Magazine Fotografia

Autoscatti

Da Andreapomella

Kubrick autoscattoQui il mondo è pieno di fotografie, al punto che ci penso spesso se ci sono più fotografie o più mondo. Nelle fotografie ormai sanno tutti come posizionarsi, che smorfie fare, come contrarre le guance e mettere in risalto i denti, come essere buffi o misteriosi. Grazie a Dio ci sono pure certi anziani che invece fanno ancora le facce sbilenche dentro le fotografie, e sono i più degni, i veri spiriti angelici di questo tempo. Io non sono fotogenico, credo di non esserlo neppure fuori dalle fotografie. Non sono fotogenico in termini generali. L’altro giorno in ufficio ho incontrato una tizia che faceva avanti e indietro lungo il corridoio, parlava al telefono con delle auricolari bianche, poi ha aperto la porta del bagno e mentre continuava a parlare nelle auricolari del telefono si è messa a posto la chioma nebulosa davanti allo specchio.

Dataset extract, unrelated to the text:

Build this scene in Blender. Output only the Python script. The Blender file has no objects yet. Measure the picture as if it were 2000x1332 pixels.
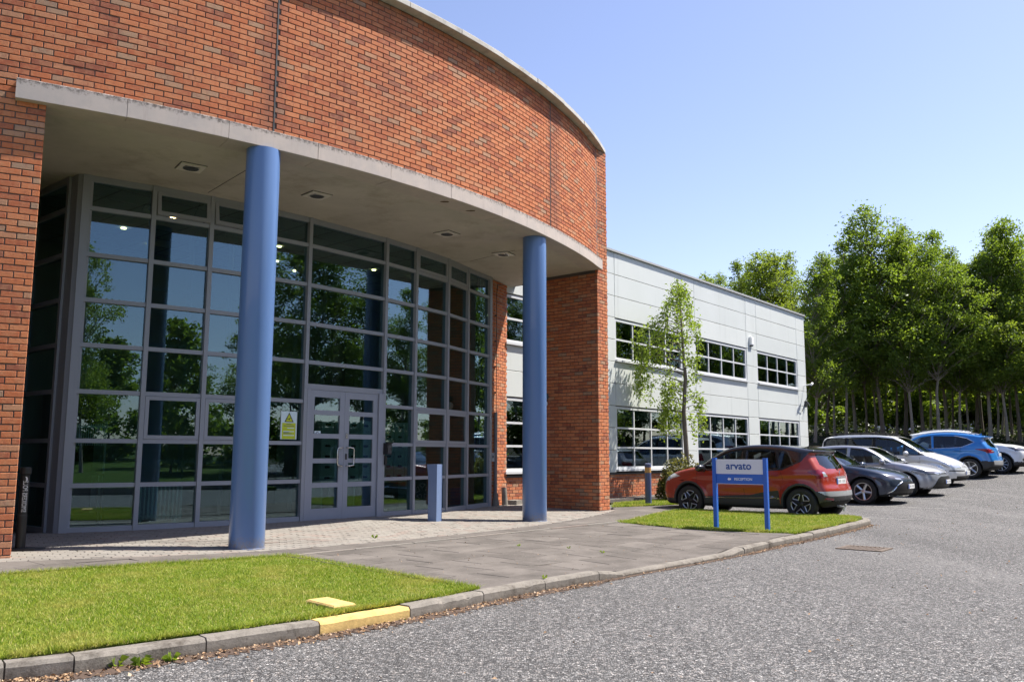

Quando ha finito la telefonata, pensando di non essere vista, si è fatta un autoscatto. Io l’ho vista perché aveva lasciato la porta dell’antibagno aperta, io stavo nell’altro antibagno, quello degli uomini, anche lì c’era la porta aperta, mi stavo lavando le mani, e dallo specchio ho visto lei che si faceva l’autoscatto, due porte più in là. Ho capito che il suo problema immediato era assicurarsi di non essere vista. Il problema per lei era il gesto, l’atto del fotografarsi. Non la fotografia scattata nel cesso dell’ufficio, non questa cosa in sé. Voglio dire, se la gente oggi ha ancora un po’ di pudore ce l’ha nel momento in cui si mette in posa, nei minuti di santa pace in cui si intrattiene con l’obiettivo della fotocamera del cellulare. In quel momento vuole esser sola. Poi, be’, poi si dà la fotografia in pasto al mondo, e quello dà una spinta al meccanismo dell’evoluzione, al rito collettivo.